Di sicuro c’è che la popolazione urbana aumenta anno dopo anno, rendendo gli agglomerati umani sempre più densi e ingestibili. Nonostante la crisi finanziaria degli anni scorsi, le vendite di automobili passeranno, secondo alcune stime, dai 70 milioni di unità del 2010 ai 125 milioni entro il 2025. Il mercato immobiliare delle metropoli più prospere è sempre più caro, con la possibilità di costruire parcheggi o scavare nel sottosuolo che si fa per forza di cose esponenzialmente limitata. Per non parlare dell’impatto inquinante dei veicoli a diesel o benzina.
Per il momento, però, non sappiamo quante persone vogliano veramente saltare a bordo di taxi che volano – sì, saranno praticamente e concettualmente tutti dei taxi, anche quelli ad uso familiare – né quanti ostacoli di tipo logistico e legislativo debbano essere superati per avere il semaforo vedere dalle autorità statali. Oltre a Boeing, ci sono almeno tre startup – Volocopter, eHang, and Kitty Hawk – e due marchi già consolidati – Airbus e Uber – che stanno investendo cifre importanti in questa tecnologia, chiamata in gergo tecnico di Vertical Take-off and Landing (eVTOL). Le dimensioni dei prototipi per ora sono ridotte, il raggio d’azione è limitato, ma le potenzialità quasi infinite. La Silicon Valley è in fermento, e tra gli investitori si gioca a scommettere quale società verrà divorata per prima dai big player.
L’aspetto interessante è che la tabella di marcia per una diffusione su larga scala delle macchine volanti sarà molto più rapida di quella delle macchine driverless – il cui mercato non dovrebbe esplodere prima del 2030 – e questo per un semplice motivo: gli ostacoli sulla superficie terrestre sono di gran lunga più complessi di quelli presenti in cielo, e ancora di più se parliamo di città affollate con pedoni, biciclette, segnaletica stradale, cani a passeggio.
Ma di mezzo c’è anche la convergenza di una serie di progressi tecnologici: dall’Intelligenza artificiale ai nuovi materiali che permettono carrozzerie più leggere, dagli algoritmi alle nanotecnologie. Intervistato da Axios, Venkat Viswanathan, un professore della Carnegie Mellon University di Pittsburgh che da anni lavora allo sviluppo delle flying cars, spiega come un aiuto enorme sia arrivato dal recente sviluppo delle batterie agli ioni di litio – fondamentali anche per le macchine elettriche come quelle di Tesla – ma che tuttavia allo stato attuale non è sufficiente per lunghi tragitti, e dunque per produzioni di macchine volanti su larga scala.

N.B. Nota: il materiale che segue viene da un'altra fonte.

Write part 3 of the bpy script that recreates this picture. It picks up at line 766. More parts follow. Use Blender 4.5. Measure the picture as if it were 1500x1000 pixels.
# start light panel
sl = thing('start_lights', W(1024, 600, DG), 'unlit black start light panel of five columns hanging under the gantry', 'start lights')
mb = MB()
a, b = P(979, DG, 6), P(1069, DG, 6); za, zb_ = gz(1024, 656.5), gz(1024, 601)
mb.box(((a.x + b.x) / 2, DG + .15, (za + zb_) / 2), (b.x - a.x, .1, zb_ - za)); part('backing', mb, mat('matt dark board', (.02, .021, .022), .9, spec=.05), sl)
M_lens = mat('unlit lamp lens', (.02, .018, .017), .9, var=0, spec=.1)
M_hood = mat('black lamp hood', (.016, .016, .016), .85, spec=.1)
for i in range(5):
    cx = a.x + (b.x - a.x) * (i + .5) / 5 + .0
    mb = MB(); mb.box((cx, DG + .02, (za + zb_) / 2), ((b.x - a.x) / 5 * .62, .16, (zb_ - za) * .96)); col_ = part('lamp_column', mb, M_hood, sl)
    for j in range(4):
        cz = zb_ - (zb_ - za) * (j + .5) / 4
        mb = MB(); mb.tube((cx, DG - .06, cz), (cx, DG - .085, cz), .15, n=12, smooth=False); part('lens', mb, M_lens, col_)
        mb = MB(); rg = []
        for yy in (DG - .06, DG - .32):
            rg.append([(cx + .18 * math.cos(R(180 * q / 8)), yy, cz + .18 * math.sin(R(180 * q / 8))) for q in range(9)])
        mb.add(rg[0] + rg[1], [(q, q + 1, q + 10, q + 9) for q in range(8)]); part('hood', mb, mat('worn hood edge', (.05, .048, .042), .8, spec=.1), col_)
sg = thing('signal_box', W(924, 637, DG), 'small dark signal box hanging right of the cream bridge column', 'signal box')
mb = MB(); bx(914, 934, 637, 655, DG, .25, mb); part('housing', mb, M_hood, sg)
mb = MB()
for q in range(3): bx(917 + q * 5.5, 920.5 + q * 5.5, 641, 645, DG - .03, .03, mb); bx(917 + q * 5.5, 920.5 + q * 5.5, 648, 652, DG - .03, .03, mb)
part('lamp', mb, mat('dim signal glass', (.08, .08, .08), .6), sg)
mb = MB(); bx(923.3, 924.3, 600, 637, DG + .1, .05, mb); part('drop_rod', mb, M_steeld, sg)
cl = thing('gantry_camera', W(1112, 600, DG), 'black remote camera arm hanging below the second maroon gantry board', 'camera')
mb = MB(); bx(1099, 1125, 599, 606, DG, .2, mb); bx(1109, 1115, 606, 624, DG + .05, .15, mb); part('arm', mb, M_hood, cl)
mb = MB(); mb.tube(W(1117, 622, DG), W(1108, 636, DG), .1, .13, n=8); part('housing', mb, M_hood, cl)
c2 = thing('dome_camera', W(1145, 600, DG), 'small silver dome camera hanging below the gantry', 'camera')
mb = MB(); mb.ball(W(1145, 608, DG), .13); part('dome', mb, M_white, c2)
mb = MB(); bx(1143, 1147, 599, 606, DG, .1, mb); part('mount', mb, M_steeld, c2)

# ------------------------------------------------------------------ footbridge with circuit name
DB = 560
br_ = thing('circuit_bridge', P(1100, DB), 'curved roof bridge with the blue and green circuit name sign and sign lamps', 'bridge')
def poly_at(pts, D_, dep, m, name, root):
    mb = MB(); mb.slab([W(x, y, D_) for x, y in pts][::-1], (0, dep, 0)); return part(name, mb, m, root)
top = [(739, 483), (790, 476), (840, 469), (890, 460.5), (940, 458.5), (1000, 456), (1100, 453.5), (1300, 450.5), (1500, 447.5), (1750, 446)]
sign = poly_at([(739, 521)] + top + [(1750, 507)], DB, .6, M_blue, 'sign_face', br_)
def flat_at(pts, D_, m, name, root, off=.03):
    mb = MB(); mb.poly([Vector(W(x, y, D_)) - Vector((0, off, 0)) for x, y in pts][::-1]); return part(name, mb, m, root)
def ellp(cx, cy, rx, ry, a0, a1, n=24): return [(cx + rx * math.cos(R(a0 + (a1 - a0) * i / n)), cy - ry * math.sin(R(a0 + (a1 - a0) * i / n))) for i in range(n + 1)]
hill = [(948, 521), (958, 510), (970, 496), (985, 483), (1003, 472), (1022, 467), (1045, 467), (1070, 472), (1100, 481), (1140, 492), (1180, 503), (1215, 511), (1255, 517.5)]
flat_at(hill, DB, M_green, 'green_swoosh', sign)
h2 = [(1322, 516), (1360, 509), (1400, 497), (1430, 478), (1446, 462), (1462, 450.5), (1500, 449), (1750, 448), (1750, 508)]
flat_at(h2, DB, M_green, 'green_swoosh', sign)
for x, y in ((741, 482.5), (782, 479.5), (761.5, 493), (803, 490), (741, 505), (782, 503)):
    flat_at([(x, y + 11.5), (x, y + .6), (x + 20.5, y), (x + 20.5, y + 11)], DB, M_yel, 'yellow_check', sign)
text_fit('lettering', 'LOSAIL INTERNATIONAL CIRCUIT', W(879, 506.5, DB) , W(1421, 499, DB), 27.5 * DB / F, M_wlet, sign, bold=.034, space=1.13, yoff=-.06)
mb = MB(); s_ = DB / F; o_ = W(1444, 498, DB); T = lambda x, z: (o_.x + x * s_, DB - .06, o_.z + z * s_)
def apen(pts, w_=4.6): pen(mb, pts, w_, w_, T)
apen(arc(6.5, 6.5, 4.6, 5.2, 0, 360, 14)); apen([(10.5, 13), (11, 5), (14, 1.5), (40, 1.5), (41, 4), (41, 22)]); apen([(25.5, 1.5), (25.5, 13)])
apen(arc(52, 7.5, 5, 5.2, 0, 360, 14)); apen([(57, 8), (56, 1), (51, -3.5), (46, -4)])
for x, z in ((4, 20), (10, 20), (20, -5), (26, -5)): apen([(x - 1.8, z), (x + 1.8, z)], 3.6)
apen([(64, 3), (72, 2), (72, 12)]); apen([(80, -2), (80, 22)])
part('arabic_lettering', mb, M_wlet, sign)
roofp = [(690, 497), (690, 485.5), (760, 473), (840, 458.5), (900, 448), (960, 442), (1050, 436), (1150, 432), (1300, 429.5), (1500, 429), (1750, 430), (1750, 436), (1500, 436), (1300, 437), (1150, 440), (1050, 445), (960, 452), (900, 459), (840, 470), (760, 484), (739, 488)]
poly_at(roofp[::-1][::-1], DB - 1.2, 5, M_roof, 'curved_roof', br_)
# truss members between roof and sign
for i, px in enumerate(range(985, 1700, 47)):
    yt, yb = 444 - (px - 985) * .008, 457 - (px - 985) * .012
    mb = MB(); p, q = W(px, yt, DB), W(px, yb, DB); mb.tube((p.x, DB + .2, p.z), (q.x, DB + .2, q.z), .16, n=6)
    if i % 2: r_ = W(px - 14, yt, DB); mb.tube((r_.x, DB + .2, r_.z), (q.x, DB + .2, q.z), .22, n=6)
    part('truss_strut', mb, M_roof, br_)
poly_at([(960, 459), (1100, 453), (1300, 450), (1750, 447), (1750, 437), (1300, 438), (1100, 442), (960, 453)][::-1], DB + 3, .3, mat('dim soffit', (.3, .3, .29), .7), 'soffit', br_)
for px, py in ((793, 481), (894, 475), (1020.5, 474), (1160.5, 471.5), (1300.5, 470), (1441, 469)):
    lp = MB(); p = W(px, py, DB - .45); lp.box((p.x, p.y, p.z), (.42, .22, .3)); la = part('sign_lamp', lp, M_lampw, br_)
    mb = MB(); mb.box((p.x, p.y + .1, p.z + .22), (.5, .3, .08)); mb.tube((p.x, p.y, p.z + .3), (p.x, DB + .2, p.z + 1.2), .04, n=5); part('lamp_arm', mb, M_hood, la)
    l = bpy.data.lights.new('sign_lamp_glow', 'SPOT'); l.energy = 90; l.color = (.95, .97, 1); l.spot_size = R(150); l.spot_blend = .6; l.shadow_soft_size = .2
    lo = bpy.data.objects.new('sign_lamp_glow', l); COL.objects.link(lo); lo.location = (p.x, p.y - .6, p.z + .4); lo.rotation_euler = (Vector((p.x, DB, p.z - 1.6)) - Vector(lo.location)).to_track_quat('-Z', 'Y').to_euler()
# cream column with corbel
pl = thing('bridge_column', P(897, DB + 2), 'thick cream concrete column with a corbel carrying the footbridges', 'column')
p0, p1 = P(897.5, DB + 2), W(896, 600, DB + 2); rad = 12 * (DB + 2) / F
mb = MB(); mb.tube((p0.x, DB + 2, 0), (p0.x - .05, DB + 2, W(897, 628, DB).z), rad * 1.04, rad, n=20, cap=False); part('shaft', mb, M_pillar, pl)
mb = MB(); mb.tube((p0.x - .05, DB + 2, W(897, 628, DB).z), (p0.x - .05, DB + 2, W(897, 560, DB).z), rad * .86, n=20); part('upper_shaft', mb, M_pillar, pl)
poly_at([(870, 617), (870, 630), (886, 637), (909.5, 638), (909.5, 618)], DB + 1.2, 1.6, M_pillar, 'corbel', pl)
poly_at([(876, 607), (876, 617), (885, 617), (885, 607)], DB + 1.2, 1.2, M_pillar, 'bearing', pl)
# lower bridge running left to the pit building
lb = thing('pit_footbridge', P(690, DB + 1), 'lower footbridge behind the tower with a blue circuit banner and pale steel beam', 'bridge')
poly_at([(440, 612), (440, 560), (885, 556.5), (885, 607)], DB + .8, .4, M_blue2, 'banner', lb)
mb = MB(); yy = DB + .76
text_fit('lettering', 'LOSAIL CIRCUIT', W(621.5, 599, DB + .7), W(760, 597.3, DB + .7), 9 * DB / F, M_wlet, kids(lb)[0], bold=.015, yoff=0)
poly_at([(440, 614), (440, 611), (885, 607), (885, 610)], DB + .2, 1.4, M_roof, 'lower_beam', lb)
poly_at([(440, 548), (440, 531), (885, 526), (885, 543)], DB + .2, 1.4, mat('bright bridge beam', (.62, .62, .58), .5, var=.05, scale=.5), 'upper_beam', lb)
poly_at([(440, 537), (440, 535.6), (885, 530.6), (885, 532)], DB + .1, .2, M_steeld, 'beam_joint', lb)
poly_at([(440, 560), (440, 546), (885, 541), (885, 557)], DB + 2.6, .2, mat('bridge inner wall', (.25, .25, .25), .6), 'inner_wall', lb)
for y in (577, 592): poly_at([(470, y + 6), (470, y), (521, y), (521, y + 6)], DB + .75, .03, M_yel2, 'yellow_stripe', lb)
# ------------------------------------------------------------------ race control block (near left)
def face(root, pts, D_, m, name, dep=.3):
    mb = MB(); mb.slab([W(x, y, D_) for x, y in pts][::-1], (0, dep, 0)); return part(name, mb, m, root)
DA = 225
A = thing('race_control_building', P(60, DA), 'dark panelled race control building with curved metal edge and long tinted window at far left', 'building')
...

C’entra – come spesso succede quando si deve determinare il successo di una nuova invenzione – il discorso dell’economicità: gli sviluppatori devono necessariamente cercare di produrre veicoli autonomi che riducano il costo del trasporto per chilometro percorso rispetto ai tradizionali veicoli a combustione interna. Attualmente le batterie delle auto elettriche vendute sul mercato possono durare per circa 1.000 cicli, in media, sufficienti per centinaia di migliaia di chilometri di viaggio. Ma per rendere economicamente conveniente questa nuova tipologia di veicoli bisognerà garantire molti più cicli. E assumere un pilota per ogni flying car rischia di far saltare tutti i conti, ed è fuori discussione. Oltre a sviluppare batterie più potenti, dunque, c’è da immaginare tutta la questione dell’impatto occupazionale di questo modello di trasporto.
Ma se le cose dovessero andare come si augurano gli investitori, è evidente che le città dovranno cambiare forma, con grattacieli che dovranno subire modifiche per ospitare – stile Blade Runner – queste macchine a metà tra un elicottero e un drone. Eppure il film di culto di Ridley Scott era ambientato nel 2019. Per ora siamo ancora lungi dal vedere una Los Angeles pullulante di questi “spinner”. Gli investimenti ci sono e anche l’ottimismo, ma le macchine volanti difficilmente risolveranno il problema della sovrappopolazione cittadina in tempi brevi.